At present, SoC architects seem to have given up that idea and instead are embracing the concept of different voltage domains, whereby when they need to have that part of the chip on they have a burst of activity at the normal voltage level. Then they switch that activity off and it goes into sleep mode, then it goes back on again when that function needs to do something, he explained. “So you have a burst of activity, a quiet period, then a burst of activity. The power saving is achieved by being able to switch on and off these various components when they’re not needed. The challenge on that side of things is that you need to have the blocks on or getting on just when you need them. The tradeoff is really latency with the amount of power you can save.”

Multiple paths
To solve the variation problem from the power angle, there are multiple routes one can take, according to Qi Wang, technical marketing group director for low power and mixed-signal at Cadence. “First of all, you want to build up more accurate models. Once you build up accurate models, you can have a better estimation and can tighten up the margin. But that cannot change too much on the design methodology point of view. You still take the margin in the design considerations then you want to tighten up the margin. There is a limitation of what you can do.”

Variation also can be addressed with design techniques, he said. “We already see some techniques at the 45nm node that basically use on-chip sensors to control the circuit behavior either using body biasing or using some kind of dynamic voltage and frequency scaling. Along that line, there are some companies that provide on-chip sensor IP to provide feedback about the variations of the chip as a runtime to control the circuit.”

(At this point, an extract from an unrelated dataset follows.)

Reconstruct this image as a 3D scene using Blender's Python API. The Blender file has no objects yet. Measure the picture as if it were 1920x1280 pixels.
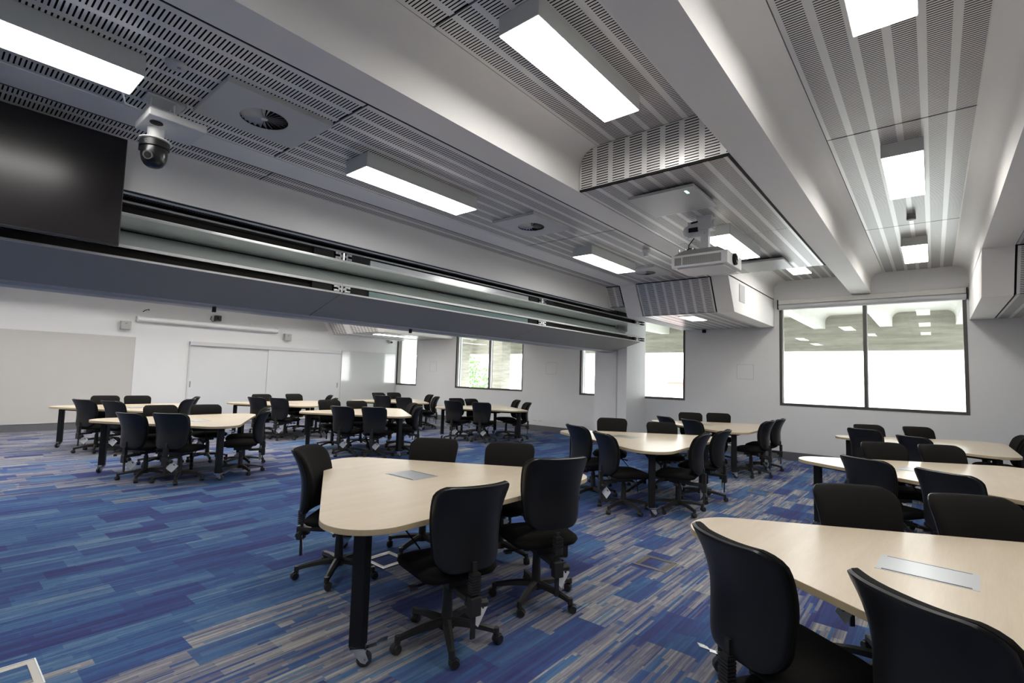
import bpy, math, random
from mathutils import Vector, Matrix
C = bpy.context.scene.collection
PI = math.pi
rng = random.Random(7)

# ------------------------------------------------------------------ mesh builder
class MB:
    def __init__(s): s.v = []; s.f = []; s.m = []; s.uv = {}
    def face(s, idx, m=0, uv=None):
        s.f.append(tuple(idx)); s.m.append(m)
        if uv: s.uv[len(s.f)-1] = uv
    def quad(s, pts, m=0, uv=None):
        b = len(s.v); s.v += [tuple(p) for p in pts]
        s.face(range(b, b+len(pts)), m, uv)
    def box(s, x0, x1, y0, y1, z0, z1, m=0, mat=None):
        b = len(s.v)
        P = [(x0,y0,z0),(x1,y0,z0),(x1,y1,z0),(x0,y1,z0),(x0,y0,z1),(x1,y0,z1),(x1,y1,z1),(x0,y1,z1)]
        if mat is not None: P = [tuple(mat @ Vector(p)) for p in P]
        s.v += P
        for q in ((3,2,1,0),(4,5,6,7),(0,1,5,4),(1,2,6,5),(2,3,7,6),(3,0,4,7)): s.face([b+i for i in q], m)
    def cbox(s, c, d, m=0, rot=None):
        M = Matrix.Translation(Vector(c))
        if rot is not None: M = M @ rot
        s.box(-d[0]/2, d[0]/2, -d[1]/2, d[1]/2, -d[2]/2, d[2]/2, m, M)
    def prism(s, poly, a, b, axis='y', m=0, mcap=None):
        # poly: list of 2d; axis y -> (x,z); axis x -> (y,z); axis z -> (x,y)
        def P(p, t):
            return {'y': (p[0], t, p[1]), 'x': (t, p[0], p[1]), 'z': (p[0], p[1], t)}[axis]
        n = len(poly); o = len(s.v)
        s.v += [P(p, a) for p in poly] + [P(p, b) for p in poly]
        for i in range(n):
            j = (i+1) % n
            s.face((o+i, o+j, o+n+j, o+n+i), m)
        mc = m if mcap is None else mcap
        s.face([o+i for i in range(n)][::-1], mc); s.face([o+n+i for i in range(n)], mc)
    def cyl(s, p0, p1, r0, r1=None, n=16, m=0, caps=True):
        if r1 is None: r1 = r0
        p0 = Vector(p0); p1 = Vector(p1); d = (p1-p0).normalized()
        a = d.orthogonal().normalized(); c = d.cross(a); o = len(s.v)
        for p, r in ((p0, r0), (p1, r1)):
            for i in range(n):
                t = 2*PI*i/n; s.v.append(tuple(p + a*(r*math.cos(t)) + c*(r*math.sin(t))))
        for i in range(n):
            j = (i+1) % n; s.face((o+i, o+j, o+n+j, o+n+i), m)
        if caps:
            s.face([o+i for i in range(n)][::-1], m); s.face([o+n+i for i in range(n)], m)
    def tube(s, pts, r, n=8, m=0):
        pts = [Vector(p) for p in pts]; o = len(s.v); prev = None
        for k, p in enumerate(pts):
            d = (pts[min(k+1, len(pts)-1)] - pts[max(k-1, 0)]).normalized()
            if prev is None: a = d.orthogonal().normalized()
            else: a = (prev - d*prev.dot(d)).normalized()
            prev = a; c = d.cross(a); rr = r[k] if isinstance(r, (list, tuple)) else r
            for i in range(n):
                t = 2*PI*i/n; s.v.append(tuple(p + a*(rr*math.cos(t)) + c*(rr*math.sin(t))))
        for k in range(len(pts)-1):
            for i in range(n):
                j = (i+1) % n; s.face((o+k*n+i, o+k*n+j, o+(k+1)*n+j, o+(k+1)*n+i), m)
        s.face([o+i for i in range(n)][::-1], m); s.face([o+(len(pts)-1)*n+i for i in range(n)], m)
    def lathe(s, prof, c=(0,0,0), n=24, m=0, M=None, caps=True):
        o = len(s.v)
        for r, z in prof:
            for i in range(n):
                t = 2*PI*i/n; p = Vector((r*math.cos(t), r*math.sin(t), z))
                if M is not None: p = M @ p
                s.v.append(tuple(p + Vector(c)))
        for k in range(len(prof)-1):
            for i in range(n):
                j = (i+1) % n; s.face((o+k*n+i, o+k*n+j, o+(k+1)*n+j, o+(k+1)*n+i), m)
        if not caps: return
        if prof[0][0] > 1e-6: s.face([o+i for i in range(n)][::-1], m)
        if prof[-1][0] > 1e-6: s.face([o+(len(prof)-1)*n+i for i in range(n)], m)
    def build(s, name, mats, parent=None, smooth=None, bevel=None, bevel_seg=2):
        me = bpy.data.meshes.new(name)
        me.from_pydata(s.v, [], s.f)
        if not isinstance(mats, (list, tuple)): mats = [mats]
        for q in mats: me.materials.append(q)
        for p, i in zip(me.polygons, s.m): p.material_index = i
        if s.uv:
            ul = me.uv_layers.new(name='UVMap')
            for fi, uvs in s.uv.items():
                for li, uv in zip(me.polygons[fi].loop_indices, uvs): ul.data[li].uv = uv
        me.validate(); me.update()
        if smooth is not None:
            me.polygons.foreach_set('use_smooth', [True]*len(me.polygons))
            me.set_sharp_from_angle(angle=math.radians(smooth))
        ob = bpy.data.objects.new(name, me); C.objects.link(ob)
        if parent is not None: ob.parent = parent
        if bevel:
            md = ob.modifiers.new('bevel', 'BEVEL'); md.width = bevel; md.segments = bevel_seg
            md.limit_method = 'ANGLE'; md.angle_limit = math.radians(40)
            md.harden_normals = False
        return ob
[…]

Because the process is causing these issues, it could make the most sense to address variability from that angle. However, Wang concluded, “From the very beginning, the fight for performance, power and area includes all the angles—process, IPs and the EDA tools. The reality is that it’s become even more true now, and in the future people will, as their cost budget allows, squeeze out the last bit of power. In most applications people are doing right now, power becomes a technical metric to impact their competitiveness. In terms of wireless, there’s the talk time. For automotive, it’s about reliability. It’s not just one angle. It has to be multiple angles.”